La fatwa de l’ayatollah Khomeini contre Salman Rushdie     

C’est avec cette décision que le monde occidental a découvert le mot fatwa en 1988. Cette année-là, le Guide suprême de la révolution iranienne accuse l'écrivain britannique d'avoir écrit un roman blasphématoire sur l'islam. Le livre Les versets sataniques a provoqué des manifestations de colère de musulmans dans plusieurs pays. La fatwa de Khomeiny appelle alors tous les musulmans à exécuter l'écrivain, qui va ensuite vivre caché pendant des années. Salman Rushdie devient un symbole de la lutte pour la liberté d'expression.   

Le mot passe dans le langage courant   

L’affaire des versets sataniques a eu un énorme écho à la fin des années 80, particulièrement en Occident. Le climat de l’époque a amené une partie de l’opinion à penser qu’une fatwa était toujours un appel au meurtre ou au minimum une condamnation très sévère. Le terme est entré dans le vocabulaire de certains pour qualifier une mesure particulièrement dure contre quelqu'un. Exemple : "Cet homme a été victime d'une véritable fatwa de la part d'untel".  

Sur le plan politique, le terme a été utilisé notamment à la droite de la droite. En 2017, alors que le Front national (aujourd'hui Rassemblement national) est confronté à des problèmes avec des banques comme la Société Générale, la présidente du mouvement Marine Le Pen avait dénoncé une "fatwa bancaire" contre son mouvement. Elle utilisait ce terme très connoté pour dénoncer l’attitude jugée sévère et injuste des banques.

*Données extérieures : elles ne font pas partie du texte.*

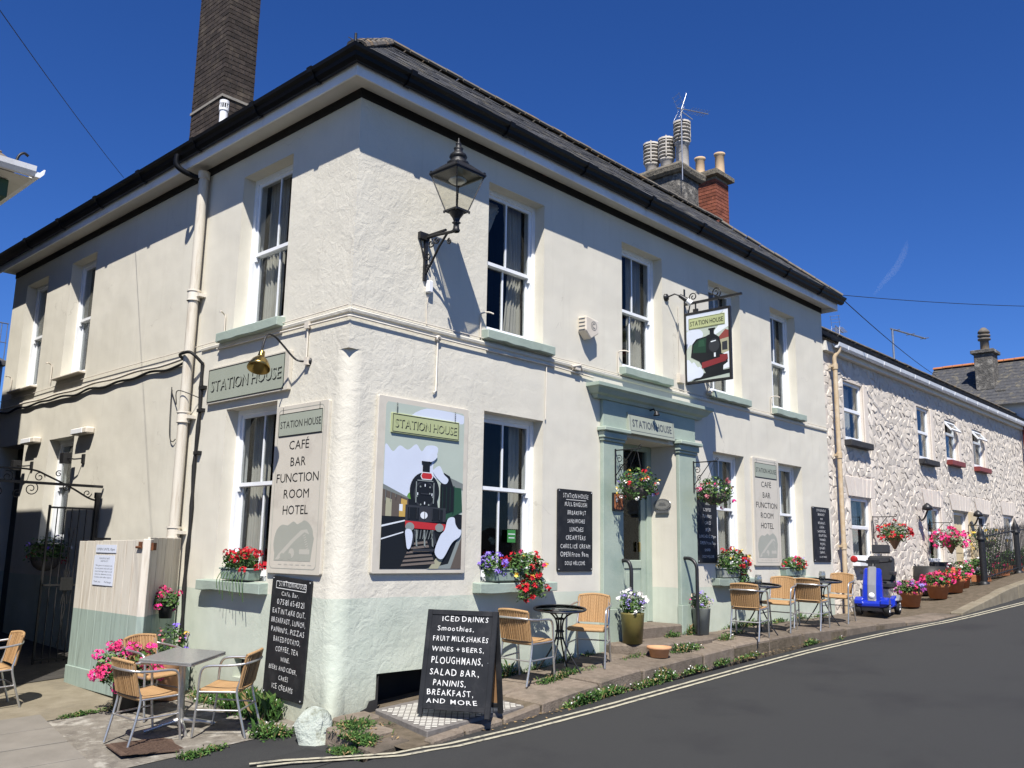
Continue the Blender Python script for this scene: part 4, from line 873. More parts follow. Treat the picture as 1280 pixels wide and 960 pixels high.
# chalkboards
def chalkboard(loc, rz, W, H, lines, lab, tilt=0, size=.05, box=False, underline=False, slantv=0, corner=True):
    t = thing('chalkboard', loc, rz, lab, 'chalkboard')
    if tilt: t.rotation_euler = (0, tilt, rz) if not slantv else (slantv, 0, rz)
    plate(t, 'board', 0, W, 0, H, .025, M_BOARD, .025); m = MB(); n = len(lines)
    for i, ln in enumerate(lines):
        s, f = (ln if isinstance(ln, tuple) else (ln, 1)); z = H-(i+.82)*(H-.08)/n-.02; h_ = size*f
        indent = jit(.04)*W
        wd = min(W-.10, len(s)*h_*.78); x_ = (W-wd)/2+indent*.8; x_ = max(.05, min(W-.05-wd, x_))
        m = MB(); text(m, s, x_, x_+wd, z, z+h_*1.15, -.0265, 0, -.004, .15, .2); m.build('chalk_line', M_CHALK, t)
    m = MB()
    if box: frame_line(m, .08, W-.08, H-(H-.08)/n-.03, H-.045, .007, -.0265, 0, .01)
    if underline: m.box(.16, W-.14, -.0268, -.0262, H-.93*(H-.08)/n-.035, H-.93*(H-.08)/n-.029)
    if m.v: m.build('chalk_rule', M_CHALK, t)
    if corner:
        m = MB()
        for xx in (.025, W-.025):
            for zz in (.025, H-.025): m.lathe([(.010, -.026), (.010, -.031), (.001, -.033)], (xx, 0, zz), 8, axis='y')
        m.build('screw', M_STEEL, t)
    return t
cb = chalkboard(on_left(1.13, -1.47), LW, .70, 1.18, ['STATION HOUSE', ('Café, Bar.', .85), ('07581 654321', 1.1), 'EAT IN TAKE OUT,', 'BREAKFAST, LUNCH,', 'PANINI\'S, PIZZAS', 'BAKED POTATO,', 'COFFEE, TEA', ('WINE.', .9), ('BEERS AND CIDER,', .85), ('CAKES', .9), 'ICE CREAMS'], 'tall menu chalkboard with a phone number below the left café panel', size=.047, box=True, tilt=R(3))
chalkboard((3.29, 0, -.24), 0, .70, 1.02, ['STATION HOUSE', ('FULL ENGLISH', .95), ('  BREAKFAST', .95), ('SANDWICHES', .9), 'LUNCHES', 'CREAM TEAS', ('CAKES, ICE CREAM', .95), ('OPEN From 9am', 1.1), ('DOGS WELCOME', .85)], 'square cornered menu chalkboard left of the front door', size=.05, underline=True)
chalkboard((6.56, 0, -.13), 0, .58, 1.08, ['STATION HOUSE', 'TEAS', 'COFFEE', 'PANINIS', 'CAKES', 'BEER', ('LUNCHES 12.30pm', .9), ('OPEN From 9am', 1.0), ('DINNER', .8), ('DOGS WELCOME', .8)], 'menu chalkboard right of the front door behind the hanging basket', size=.045)
chalkboard((10.56, 0, -.10), 0, .73, 1.0, ['STATION HOUSE', 'BREAKFAST', ('FROM', .8), 'BREAKFAST,', 'LUNCH,', 'SANDWICHES,', 'CREAM TEAS,', 'PANINIS,', 'PIZZAS,', 'BURGERS', 'CREAMS,', ('ALL DAY DRINKS', .7)], 'far menu chalkboard near the tan drainpipe at the end of the pub wall', size=.04)
# A-board
t = thing('a_board', (.84, -.90, plz(.84, -.90)), R(-66), 'freestanding black A-board advertising iced drinks on the pavement light', 'a-board')
AH = .95
def leaf(sgn):
    X = Matrix.Translation((0, 0, AH)) @ Matrix.Rotation(sgn*R(11), 4, 'X') @ Matrix.Translation((0, 0, -AH))
    return X
m = MB(); m.X = leaf(-1)
m.box(-.33, .33, -.012, 0, .06, AH); m.box(-.36, -.31, -.02, .012, 0, AH+.01, 0); m.box(.31, .36, -.02, .012, 0, AH+.01); m.box(-.31, .31, -.02, .012, AH-.04, AH+.009); m.box(-.31, .31, -.02, .012, .05, .095); m.build('front_board', M_BOARD, t, bevel=.004)
m = MB(); m.X = leaf(1)
m.box(-.33, .33, .001, .012, .06, AH, 1); m.box(-.36, -.31, -.012, .02, 0, AH+.008); m.box(.31, .36, -.012, .02, 0, AH+.008); m.box(-.31, .31, -.012, .02, AH-.04, AH+.007); m.box(-.31, .31, -.012, .02, .05, .095); m.build('back_board', [M_BOARD, M_WOODE], t, bevel=.004)
m = MB(); m.tube([(.30, -.10, .5), (.30, .10, .5)], .006, 5); m.build('stay_chain', M_STEEL, t)
m = MB(); m.X = leaf(-1)
for s, a, b, z, h_ in (('ICED DRINKS', -.20, .27, .855, .05), ('Smoothies,', -.24, .13, .765, .05), ('FRUIT MILKSHAKES', -.275, .285, .67, .05), ('WINES + BEERS,', -.28, .25, .575, .045), ('PLOUGHMANS,', -.27, .25, .465, .065), ('SALAD BAR,', -.275, .22, .36, .06), ('PANINIS,', -.23, .10, .265, .055), ('BREAKFAST,', -.28, .18, .18, .055), ('AND  MORE', -.28, .23, .108, .042)):
    m = MB(); m.X = leaf(-1); text(m, s, a, b, z, z+h_, -.0145, 0, .002, .13, .2); m.build('chalk_line', M_CHALK, t)
# hanging pub sign, at right angles to the wall
t = thing('hanging_sign', (6.35, 0, 2.55), R(-90), 'hanging pub sign with green steam train on a scrolled iron bracket', 'pub sign')
t.rotation_euler = (0, 0, R(90))   # local x runs out of the wall reversed: face looks along -x world
t.rotation_euler = (0, 0, R(-90)); W, H = .74, 1.10
# local x -> world -y (outward from the wall); local -y -> world -x (towards the street corner)
m = MB(); m.box(.03, .03+W, -.012, .012, .02, H); m.build('board', M_P['sky'], t)
m = MB()
for b_ in ((.0, .035, -.02, .02, 0, H+.02), (W+.025, W+.06, -.02, .02, 0, H+.02), (.035, W+.025, -.02, .02, 0, .035), (.035, W+.025, -.02, .02, H-.015, H+.02)): m.box(*b_)
m.build('frame', M_BLACK, t, bevel=.004)
m = MB(); x0, x1, z0, z1 = .035, W+.025, .035, H-.015; wx, wz = x1-x0, z1-z0; yb = -.0125; LAY[0] = 0
pp('smoke', [(0, .78), (.3, .8), (.9, 1), (0, 1)]); pp('smoke', [(0, .5), (.1, .55), (.2, .52), (.4, .66), (.3, .76), (0, .74)]); pp('white', [(.5, .58), (.8, .68), (1, .74), (1, 1), (.9, 1), (.75, .76)])
pp('brickred', [(.76, .60), (.92, .70), (1, .68), (1, .58), (.78, .56)]); pp('tan', [(.78, .56), (1, .58), (1, .30), (.78, .30)]); pp('coal', [(.84, .52), (.96, .53), (.96, .40), (.84, .40)])
pp('white', [(.74, .33), (1, .38), (1, .14), (.8, .12)]); pp('black', [(.1, .0), (1, .06), (1, .12), (.4, .10)])
pp('black', [(.10, .36), (.14, .55), (.24, .62), (.46, .64), (.54, .66), (.66, .66), (.78, .60), (.82, .48), (.82, .36), (.96, .32), (.96, .22), (.86, .18), (.84, .06), (.5, .04), (.4, .16), (.3, .28), (.2, .32)])
pp('dgreen', [(.15, .42), (.17, .54), (.3, .61), (.48, .62), (.46, .40)]); pp('green', [(.28, .50), (.44, .50), (.42, .60), (.3, .59)]); pp('black', [(.56, .64), (.66, .64), (.66, .72), (.69, .73), (.69, .75), (.53, .75), (.53, .73), (.56, .72)])
pp('coal', [(.655+.125*math.cos(a), .49+.10*math.sin(a)) for a in fr(0, 6.283, 18)[:-1]]); pp('white', [(.58, .54), (.70, .55), (.70, .565), (.58, .555)]); pp('maroon', [(.36, .26), (.92, .32), (.92, .24), (.36, .17)]); pp('maroon', [(.78, .34), (.96, .34), (.97, .26), (.80, .25)])
pp('smoke', [(0, .30), (.06, .32), (.12, .27), (.18, .28), (.26, .20), (.32, .20), (.40, .12), (.34, .05), (.2, .04), (0, .02)])
pp('white', [(.65, .32), (.69, .32), (.69, .38), (.65, .38)]); m.build('print', mats, t)
m = MB(); m.box(x0+.06*wx, x1-.08*wx, -.018, -.0125, z1-.235, z1-.06); o_ = m.build('name_plate', M_PANELO, t, bevel=.002)
m = MB(); frame_line(m, x0+.07*wx, x1-.09*wx, z1-.228, z1-.067, .006, -.0188, 0, .008); text(m, 'STATION HOUSE', x0+.10*wx, x1-.12*wx, z1-.185, z1-.11, -.0190, 0, .012); m.build('lettering', M_INK, t)
def scroll(c, r, turns, a0, sgn, y=0, k=30):
    return [(c[0]+r*(1-.8*i/k)*math.cos(a0+sgn*turns*2*math.pi*i/k), y, c[1]+r*(1-.8*i/k)*math.sin(a0+sgn*turns*2*math.pi*i/k)) for i in range(k+1)]
m = MB(); m.box(-.02, .99, -.018, .018, H+.155, H+.19); m.box(-.028, .008, -.02, .02, H-.40, H+.42)
m.tube(scroll((.16, H+.27), .075, 1.4, -2.2, -1), .009, 6); m.tube(scroll((.56, H+.27), .085, 1.5, -1.0, 1), .010, 6); m.tube([(.2, 0, H+.33), (.38, 0, H+.27), (.5, 0, H+.24)], .004, 5)
m.tube([(.2, 0, H+.16), (.2, 0, H+.06)], .012, 6); m.box(.16, .24, -.015, .015, H+.02, H+.07); m.tube([(.6, 0, H+.16), (.6, 0, H+.02)], .010, 6); m.tube([(0, 0, H-.3), (.10, 0, H+.15)], .01, 6)
m.build('bracket', M_IRON, t)
t = thing('spotlight', (5.82, 0, 3.82), 0, 'small black spotlight with a bulb aimed at the hanging train sign', 'wall light')
m = MB(); m.lathe([(.06, 0), (.055, -.03), (.02, -.045)], (0, 0, 0), 12, axis='y'); m.tube([(0, -.03, 0), (.04, -.14, .04), (.10, -.2, .01)], .012, 6); m.tube([(.09, -.19, .02), (.15, -.28, -.06)], [.028, .04], 10); m.build('lamp_body', M_BLACK, t)
m = MB(); m.tube([(.15, -.28, -.06), (.19, -.33, -.11)], [.038, .045], 10); m.build('bulb', M_WPLASTIC, t)
# alarm box
t = thing('alarm_box', (3.68, 0, 2.78), 0, 'cream tapered burglar alarm box with a round badge on the front wall', 'alarm box')
m = MB(); m.prism([(.02, .10), (.13, 0), (.30, .10), (.30, .27), (.02, .30)], lambda u, v, t_: (u, t_, v), -.14, 0); m.build('case', M_CREAM, t, bevel=.012)
m = MB()
for r0, r1 in ((.062, .054), (.036, .024)):
    n = 24; cut = n if r0 > .05 else 18
    vs = [(.19+r*math.cos(2*math.pi*k/n+.8), -.1415, .185+r*math.sin(2*math.pi*k/n+.8)) for r in (r0, r1) for k in range(n)]
    m.add(vs, [(k, (k+1) % n, n+(k+1) % n, n+k) for k in range(cut)])
for k in range(4): m.add([(.0185, -.13+.0, .27-k*.05), (.0185, -.02, .275-k*.05), (.0185, -.02, .258-k*.05), (.0185, -.11, .253-k*.05)], [(0, 1, 2, 3)])
m.build('badge', M_INKB, t)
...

Samedi 17 octobre, au lendemain du drame de Conflans Saint-Honorine, le vice-président du Rassemblement national Jordan Bardella a parlé sur BFMTV des "fatwa" que peuvent subir, selon lui, des professeurs de la part de parents d'élèves quand ils évoquent en cours la liberté d’expression. Ce lundi, en utilisant le terme de fatwa, le ministre de l'Intérieur n'en ignore pas la force de frappe, dans une société restée marquée par la fatwa de l’ayatollah Khomeini.